So, I have a blog now. What is this world coming to? For my inaugural blog post, I’d like to talk at length about a subject that will come up again and again in my works: video games. I am an avid gamer, and over the course of my wasted youth, I have acquired some insights into what makes for a good game experience and what doesn’t. So, I’d like to talk about Fallout 4.
Fallout 4 is a good game overall, but there are some serious missed opportunities. I have played every Fallout game ever made (except Fallout Tactics, which sucks, from what I hear) and in every single one you can only play as a human. You can choose which sex you are, and decide on a skin pigment, and in later games, customize your appearance, but all these characters are human; in a world where ghouls, sentient robots, super mutants, and more recently, synths, exist, you are only allowed to be a human. How very vanilla.

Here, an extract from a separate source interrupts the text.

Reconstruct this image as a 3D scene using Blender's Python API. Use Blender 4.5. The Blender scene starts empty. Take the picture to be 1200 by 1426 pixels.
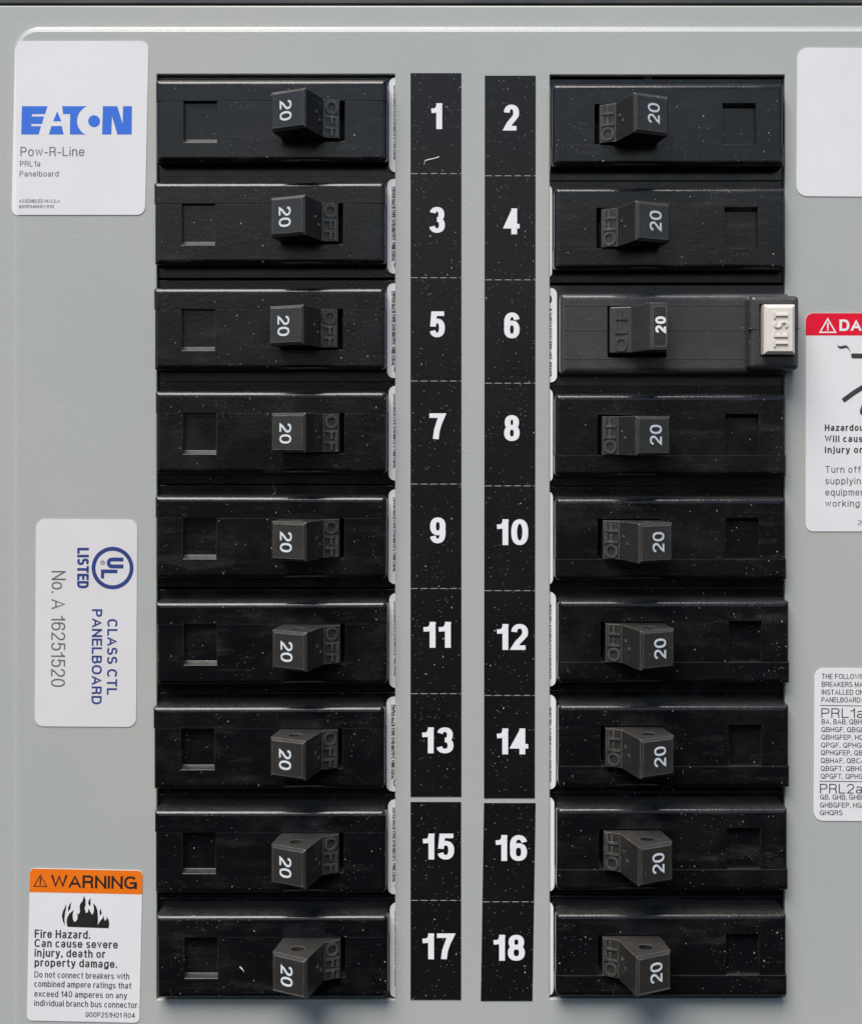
import bpy, bmesh, math, random
from mathutils import Vector, Matrix
from mathutils.geometry import tessellate_polygon
random.seed(7)
scene = bpy.context.scene
COL = scene.collection
# ---------------------------------------------------------------- units
# one "unit" below is 0.1765 mm (a 144-unit breaker pitch is one inch); x right, y DOWN on the panel face, z towards the viewer
U = 0.0001765
CX, CY, DIST = 625.0, 605.0, 1900.0        # where the camera stands in front of the cover

def W(x, y, z=0.0):                        # panel position -> world
    return Vector(((x - 600) * U, -z * U, (713 - y) * U))

# ---------------------------------------------------------------- camera
cd = bpy.data.cameras.new('camera')
cam = bpy.data.objects.new('camera', cd); COL.objects.link(cam)
cd.sensor_fit = 'HORIZONTAL'; cd.sensor_width = 36.0
cd.lens = 36.0 * DIST / 1200.0
cd.shift_x = (600 - CX) / 1200.0
cd.shift_y = -(713 - CY) / 1200.0
cam.location = W(CX, CY, DIST); cam.rotation_euler = (math.radians(90), 0, 0)
cd.clip_start = 0.01; cd.clip_end = 50
scene.camera = cam

# ---------------------------------------------------------------- world and sun
SUN_EL, SUN_AZ = 46.0, 197.0               # azimuth clockwise from +Y (north): 180 is behind the camera
world = bpy.data.worlds.new('World'); scene.world = world; world.use_nodes = True
wn = world.node_tree
sky = wn.nodes.new('ShaderNodeTexSky'); sky.sky_type = 'NISHITA'; sky.sun_disc = False
sky.sun_elevation = math.radians(SUN_EL); sky.sun_rotation = math.radians(SUN_AZ)
sky.air_density = 0.5; sky.dust_density = 0.3; sky.ozone_density = 2.0
bg = wn.nodes['Background']; bg.inputs[1].default_value = 0.066
LEAN = math.radians(13)                     # the panel leans a little towards the viewer: sky and sun are turned by the same angle
_tc = wn.nodes.new('ShaderNodeTexCoord'); _mp = wn.nodes.new('ShaderNodeMapping'); _mp.inputs['Rotation'].default_value = (LEAN, 0, 0)
wn.links.new(_tc.outputs['Generated'], _mp.inputs['Vector']); wn.links.new(_mp.outputs[0], sky.inputs['Vector'])
wn.links.new(sky.outputs[0], bg.inputs[0])
sl = bpy.data.lights.new('sun', 'SUN'); sl.energy = 3.1; sl.angle = math.radians(42); sl.color = (1.0, 0.95, 0.90)
sun = bpy.data.objects.new('sun', sl); COL.objects.link(sun)
_el, _az = math.radians(SUN_EL), math.radians(SUN_AZ)
_to = Vector((math.sin(_az) * math.cos(_el), math.cos(_az) * math.cos(_el), math.sin(_el)))
_to = Matrix.Rotation(-LEAN, 3, 'X') @ _to
sun.rotation_euler = _to.to_track_quat('Z', 'Y').to_euler()
sun.location = W(600, -2000, 3000)
vs = scene.view_settings
vs.view_transform = 'Standard'; vs.look = 'None'; vs.exposure = 0.66; vs.gamma = 1.0

# ---------------------------------------------------------------- materials
def speck_mask(nt, scale_px, density, size, seed=0.0, stretch=(1, 1, 1)):
    """small random flecks scattered in world space; returns a 0..1 socket"""
    N, L = nt.nodes, nt.links
    geo = N.new('ShaderNodeNewGeometry')
    mp = N.new('ShaderNodeMapping'); s = 1.0 / (scale_px * U)
    mp.inputs['Scale'].default_value = (s * stretch[0], s * stretch[1], s * stretch[2])
    mp.inputs['Location'].default_value = (seed, seed * 1.7, seed * .3)
    L.new(geo.outputs['Position'], mp.inputs['Vector'])
    nz = N.new('ShaderNodeTexNoise'); nz.inputs['Scale'].default_value = 2.2; nz.inputs['Detail'].default_value = 1
    L.new(mp.outputs[0], nz.inputs['Vector'])
    mx = N.new('ShaderNodeVectorMath'); mx.operation = 'MULTIPLY_ADD'
    mx.inputs[1].default_value = (.35, .35, .35)
    L.new(nz.outputs['Color'], mx.inputs[0]); L.new(mp.outputs[0], mx.inputs[2])
    vo = N.new('ShaderNodeTexVoronoi'); vo.feature = 'F1'; vo.inputs['Scale'].default_value = 1.0
    L.new(mx.outputs[0], vo.inputs['Vector'])
    sep = N.new('ShaderNodeSeparateColor'); L.new(vo.outputs['Color'], sep.inputs[0])
    a = N.new('ShaderNodeMath'); a.operation = 'SUBTRACT'; a.inputs[1].default_value = 1 - density
    L.new(sep.outputs[0], a.inputs[0])
    b = N.new('ShaderNodeMath'); b.operation = 'MULTIPLY'; b.inputs[1].default_value = size / max(density, .01)
    L.new(a.outputs[0], b.inputs[0])
    c = N.new('ShaderNodeMath'); c.operation = 'SUBTRACT'
    L.new(b.outputs[0], c.inputs[0]); L.new(vo.outputs['Distance'], c.inputs[1])
    d = N.new('ShaderNodeMath'); d.operation = 'MULTIPLY'; d.use_clamp = True; d.inputs[1].default_value = 25.0
    L.new(c.outputs[0], d.inputs[0])
    return d.outputs[0]

def world_noise(nt, scale_px, detail=3, rough=.5, stretch=(1, 1, 1)):
    N, L = nt.nodes, nt.links
    geo = N.new('ShaderNodeNewGeometry')
    mp = N.new('ShaderNodeMapping'); s = 1.0 / (scale_px * U)
    mp.inputs['Scale'].default_value = (s * stretch[0], s * stretch[1], s * stretch[2])
    L.new(geo.outputs['Position'], mp.inputs['Vector'])
    nz = N.new('ShaderNodeTexNoise'); nz.inputs['Scale'].default_value = 1.0
    nz.inputs['Detail'].default_value = detail; nz.inputs['Roughness'].default_value = rough
    L.new(mp.outputs[0], nz.inputs['Vector'])
    return nz.outputs['Fac']

def ramp(nt, fac, a, b, p0=0.3, p1=0.7):
    r = nt.nodes.new('ShaderNodeMapRange'); r.clamp = True
    r.inputs['From Min'].default_value = p0; r.inputs['From Max'].default_value = p1
    r.inputs['To Min'].default_value = a; r.inputs['To Max'].default_value = b
    nt.links.new(fac, r.inputs['Value']); return r.outputs[0]

def mixc(nt, fac, c1, c2):
    m = nt.nodes.new('ShaderNodeMix'); m.data_type = 'RGBA'
    if isinstance(fac, (int, float)): m.inputs[0].default_value = fac
    else: nt.links.new(fac, m.inputs[0])
    for i, c in ((6, c1), (7, c2)):
        if isinstance(c, tuple): m.inputs[i].default_value = (*c, 1)
        else: nt.links.new(c, m.inputs[i])
    return m.outputs[2]

def add_bump(nt, bsdf, parts, dist_px):
    """parts: list of (socket, strength) chained"""
    prev = None
    for sock, st in parts:
        b = nt.nodes.new('ShaderNodeBump'); b.inputs['Strength'].default_value = st
        b.inputs['Distance'].default_value = dist_px * U
        nt.links.new(sock, b.inputs['Height'])
        if prev is not None: nt.links.new(prev, b.inputs['Normal'])
        prev = b.outputs[0]
    nt.links.new(prev, bsdf.inputs['Normal'])

def base_mat(name, color, rough, spec=0.5):
    m = bpy.data.materials.new(name); m.use_nodes = True
    b = m.node_tree.nodes['Principled BSDF']
    b.inputs['Base Color'].default_value = (*color, 1); b.inputs['Roughness'].default_value = rough
    b.inputs['Specular IOR Level'].default_value = spec
    return m, m.node_tree, b

def edge_mask(nt, radius_px, gain):
    """rubbed edges: where the rounded-corner normal leaves the true one"""
    N, L = nt.nodes, nt.links
    bv = N.new('ShaderNodeBevel'); bv.samples = 4; bv.inputs['Radius'].default_value = radius_px * U
    geo = N.new('ShaderNodeNewGeometry')
    dt = N.new('ShaderNodeVectorMath'); dt.operation = 'DOT_PRODUCT'
    L.new(bv.outputs[0], dt.inputs[0]); L.new(geo.outputs['Normal'], dt.inputs[1])
    mr = N.new('ShaderNodeMapRange'); mr.clamp = True
    mr.inputs['From Min'].default_value = 1.0; mr.inputs['From Max'].default_value = 1.0 - gain
    L.new(dt.outputs['Value'], mr.inputs['Value']); return mr.outputs[0]

def mult(nt, a_, b_):
    q = nt.nodes.new('ShaderNodeMath'); q.operation = 'MULTIPLY'
    for i, v in enumerate((a_, b_)):
        if isinstance(v, (int, float)): q.inputs[i].default_value = v
        else: nt.links.new(v, q.inputs[i])
    return q.outputs[0]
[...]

I favor a better system, like the one in Dragon Age: Origins, where your race and class combinations give you different origin stories that all converge at Ostagar. If you don’t choose a particular origin story, the game references a placeholder character who didn’t fare so well as you would have. Fallout doesn’t have classes, so the origin stories would either have to be chosen specifically by the player, or assigned based on the player’s race. So there would be one for human characters, one for super mutants, one for ghouls, one for robots, and one for synths. All stories would converge in the Commonwealth in 2287, and the events from that point would be much the same, though I envision each of the races having slightly different playstyles and mechanical benefits as well.
The current origin story is this: you and your spouse are lounging around your home with your domestic robot and your baby, you hear of the Great War starting, then run to the local vault where you get frozen for a couple centuries. You briefly wake up, see your spouse get killed by a man with a facial scar who steals your son, get refrozen, then reawaken later and set off to find him. In theory, this should be compelling. In fact, it’s kind of dull. We are only barely introduced to these characters, and have no particular reason to care about them, even if the player-character theoretically does. I’m going to offer suggestions about the possible origin stories of characters of different types in later posts, but for now I will give ideas for improving the human backstory. Bethesda, if you’re reading (which is unlikely, but still) feel free to steal my ideas; if it leads to better games in the future, it’s fine by me.
To improve this origin story, it would help to set the scene if the story started a little slower, perhaps several days before the Great War. You could see what 2077 Boston looks like, including locations you visit later in the game, like the Super Duper Mart, or some of the landmarks. You could meet characters who show up later as ghouls, perhaps even see placeholder characters from some of the other origin stories the player could choose from. Most importantly of all, you would have some time to interact with your spouse, your child, and Codsworth, your robot butler. Once the story events trigger the Great War, the player would have to make a mad dash for the vault, and game would play out much the same as the game currently does. The human backstory would be the least changed of the bunch.
For the purposes of readability, I’m going to cover the other proposed origin stories in later posts.